Without giving away the plot, this movie involves the tendency of people to project and transfer their own psychological drama onto others, centered around the idea of family. In this film, people treat others like objects of their own egos, which creates secondary consequences that render characters unable to stand themselves. Through prolonged psychological exploration, including an insight into the way the world appears to those who are intensely lonely, this film explores the sources of modern alienation and why this society starts us out as alienated isolates from within our own families.

Filmed with more of a sense of intense subjective awareness than an objectivity which the camera always betrays, Proxy explores the confrontation between detached and disaffected young women and their attempts to start their own families. It shows how people project, or live vicariously through others by assuming their role in a narcissistic conception of self, and then undergo transferrence, or conditioning their own happiness or sadness on the acts of others. These conditions like PTSD and other mental afflictions follow a binary progression, in that the person holds on to the reality they can parse for as long as they can but when it cracks, it does so violently and leads to a culmination of violence and emotion that are perfectly paired into poignant yet devastating circumstances.

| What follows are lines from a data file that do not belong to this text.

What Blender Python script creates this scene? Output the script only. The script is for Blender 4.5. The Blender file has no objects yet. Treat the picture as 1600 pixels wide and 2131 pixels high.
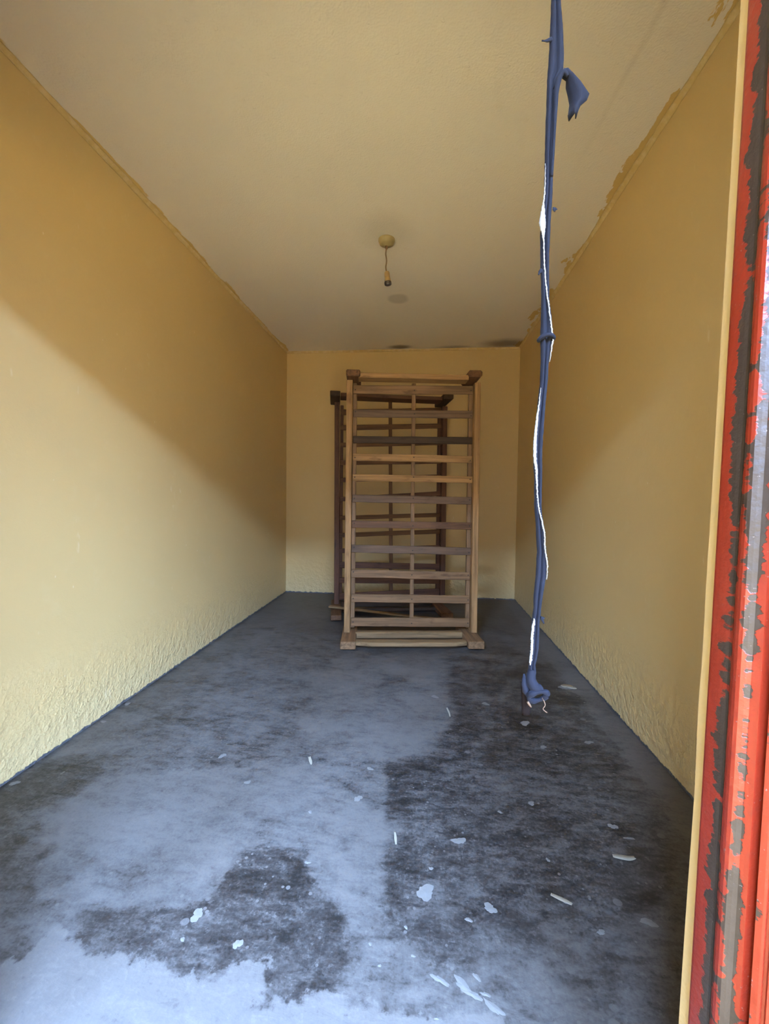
import bpy, bmesh, math, random
import numpy as np
from mathutils import Vector, Matrix, Euler

random.seed(7)
rng = np.random.default_rng(7)
scene = bpy.context.scene
col = scene.collection
R = math.radians

# ------------------------------------------------------------------ camera
def make_camera():
    yaw, pit, rol = R(5.295), R(-1.99), R(0.738)
    fwd = Vector((-math.sin(yaw)*math.cos(pit), math.cos(yaw)*math.cos(pit), math.sin(pit)))
    r0 = Vector((math.cos(yaw), math.sin(yaw), 0)); u0 = r0.cross(fwd)
    r = r0*math.cos(rol) + u0*math.sin(rol); u = -r0*math.sin(rol) + u0*math.cos(rol)
    cd = bpy.data.cameras.new('camera'); co = bpy.data.objects.new('camera', cd); col.objects.link(co)
    m = Matrix((r, u, -fwd)).transposed().to_4x4(); m.translation = (0, 0, 1.1)
    co.matrix_world = m
    cd.sensor_fit = 'HORIZONTAL'; cd.sensor_width = 36; cd.lens = 36*870/1600
    cd.clip_start = 0.02; cd.clip_end = 200
    scene.camera = co
make_camera()

# ------------------------------------------------------------------ world, light, exposure
world = bpy.data.worlds.new('sky'); scene.world = world; world.use_nodes = True
wn = world.node_tree; wn.nodes.clear()
wo = wn.nodes.new('ShaderNodeOutputWorld'); wb = wn.nodes.new('ShaderNodeBackground')
wb.inputs['Color'].default_value = (0.37, 0.575, 1.0, 1); wb.inputs['Strength'].default_value = 54.0
wn.links.new(wb.outputs[0], wo.inputs[0])
pl = bpy.data.lights.new('doorway_portal', 'AREA'); pl.shape = 'RECTANGLE'; pl.size = 1.2; pl.size_y = 2.15
pl.cycles.is_portal = True
po = bpy.data.objects.new('doorway_portal', pl); col.objects.link(po)
po.location = (-0.2, 0.50, 1.075); po.rotation_euler = (R(-90), 0, R(180))
sl = bpy.data.lights.new('sun', 'SUN'); sl.energy = 20; sl.angle = R(0.53); sl.color = (1.0, 0.82, 0.50)
so = bpy.data.objects.new('sun', sl); col.objects.link(so)
so.rotation_euler = Vector((-0.25, -0.55, -0.80)).to_track_quat('-Z', 'Y').to_euler()   # high, from behind the house
vs = scene.view_settings
vs.view_transform = 'Standard'; vs.look = 'None'; vs.gamma = 1; vs.use_curve_mapping = False
vs.exposure = 1.70

# ------------------------------------------------------------------ room dimensions
XL, XR, YB, H = -1.556, 1.006, 4.643, 2.723
YF = 0.631           # inner face of the door wall
YO = 0.527           # outer face of the door wall
DL, DR, DH = -0.80, 0.405, 2.15   # door opening
TILT = 0.0174        # the door post is out of plumb

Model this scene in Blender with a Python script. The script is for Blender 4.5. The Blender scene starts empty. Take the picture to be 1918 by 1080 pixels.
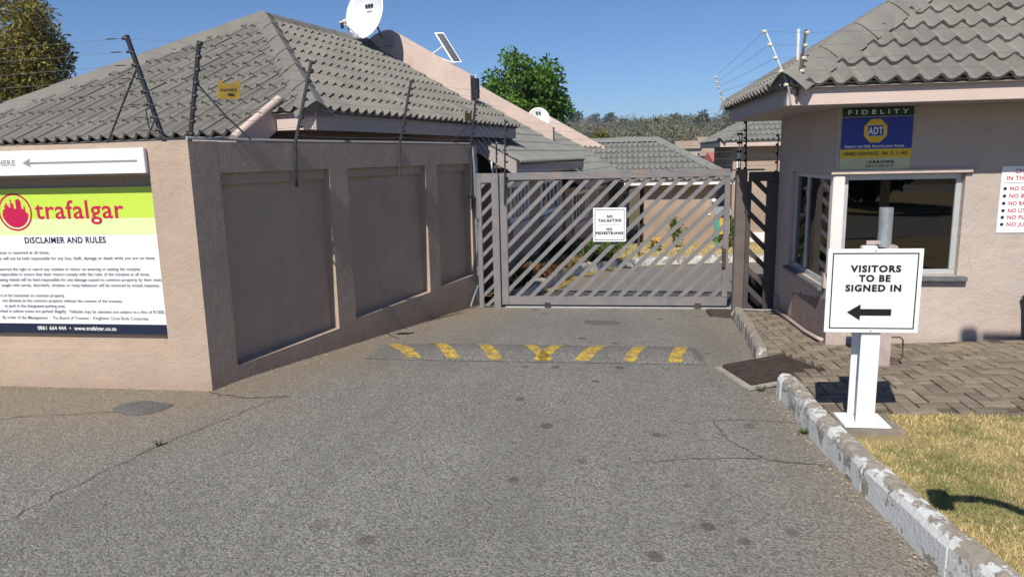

Like any movie tackling the inner workings of the human mind, this film touches on subjects which many of us would rather not witness because they reveal too much to us of our own fears. In particular, it has a sense of being Generation X art, reflecting the wave of children who growing up under manipulative families tended to wall off huge areas of life and stick with only what they know and trust, probably because their own parents viewed them as accessories for showing off (or blaming) like owning a British motorcar. The characters in this find no peace and no contentment as they rage through life, tricking their own perception into creating what seems like what they desire, only later finding the hollowness within, and the rapid transition to danger caused by illusion and its collapse.